Стоп! Не надо заводить бессмысленной полемики на тему «кому нужны эти ваши оперы и симфонии». Тем, кто задаёт подобные вопросы, они, разумеется, не нужны, и я говорю об этом без малейшего осуждения. Это – абсолютно стандартная ситуация. Так было всегда: поклонников классики (и вообще академической музыки) и сегодня в мире не более двух-четырех процентов от всех слушателей и зрителей.
И это естественно. Восприятие серьёзной музыки требует от слушателя иной духовной работы, чем любая другая музыка. Программа мюзик-холла воспринимается легче и собирает больше зрителей, чем, скажем, опера «Отелло».
«Panem et circenses!». Так звучит на латыни известный со времен распада Римской империи лозунг «Хлеба и зрелищ!», актуальный, конечно, и в эпоху распада Советской империи. Сходство один в один: именно под знаком бесконечных шоу и катится весь постперестроечный период.
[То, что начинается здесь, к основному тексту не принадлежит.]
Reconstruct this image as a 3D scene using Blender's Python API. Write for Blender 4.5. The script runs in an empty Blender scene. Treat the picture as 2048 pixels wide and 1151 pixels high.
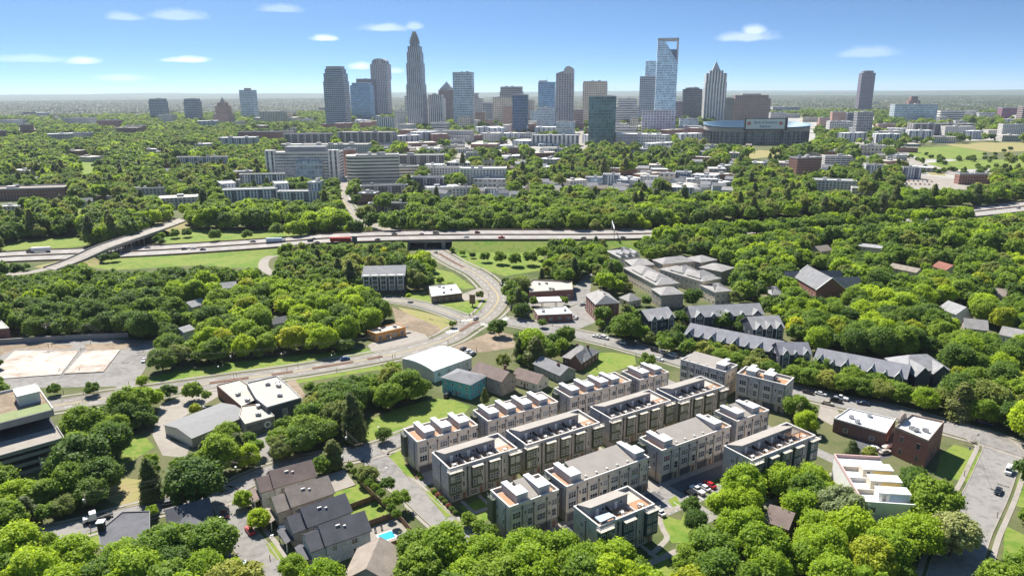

Поскольку государство особое внимание уделяло песне («самому демократическому жанру», как её именовали в партийных документах), в нашей стране возник музыкальный феномен, которого до того не было нигде – массовая песня. Не «популярная», подчёркиваю, а именно массовая (это далеко не одно и то же). Но это так, к слову. Важнее другое. Лучшие песни (те самые «старые песни о главном») были созданы, в основном, членами СК. Это означает, что авторы этих песен учились музыке не менее 16 лет, причём окончили консерватории именно по композиторской специальности.
Лично я всех сочиняющих музыку делю на две категории – композиторов и песенников. А всех пишущих стихи – на поэтов и текстовиков. В этом нет ничего уничижительного – речь идёт всего лишь о специализациях.
Если очень разозлиться и швырнуть гипотетическую палку в гипотетическую людскую толпу, то непременно попадёшь в песенника. Причем с большой долей вероятности могу предположить, что он окажется ещё и автором слов. Возможно, на английском языке. Россия достигла высочайшего пика своей музыкальной культуры: песни пишут почти все! Остальные пишут тексты.
Если вообразить портрет, где будут изображены Дмитрий Шостакович и Игорь Крутой, то надпись под портретом «Композиторы Шостакович и Крутой» меня покоробит. Потому что композитором на портрете является только один, а второй – песенник, автор множества популярных сочинений в этом жанре. Не убедит меня и надпись под картиной «Поэты пьют чай», если там изобразят молодого поэта Михаила Лермонтова (которому нет и 28) и седовласого мэтра-текстовика Илью Резника (ему за 70). Помилуйте, разве поэты – они оба?
Это я к тому, что музыкальное искусство двигают вперед НЕ песни (сколько бы их ни писалось), а все-таки оперы, симфонии, кантаты, романсы. И поступательное развитие литературы характеризуется отнюдь НЕ текстами для песен, а романами, повестями, пьесами, рассказами, высокой поэзией. Конечно, это никак не отвергает и не препятствует появлению талантливых самородков в любом жанре, но двигать своё искусство вперёд, развивать его под силу лишь профессиональным творческим союзам.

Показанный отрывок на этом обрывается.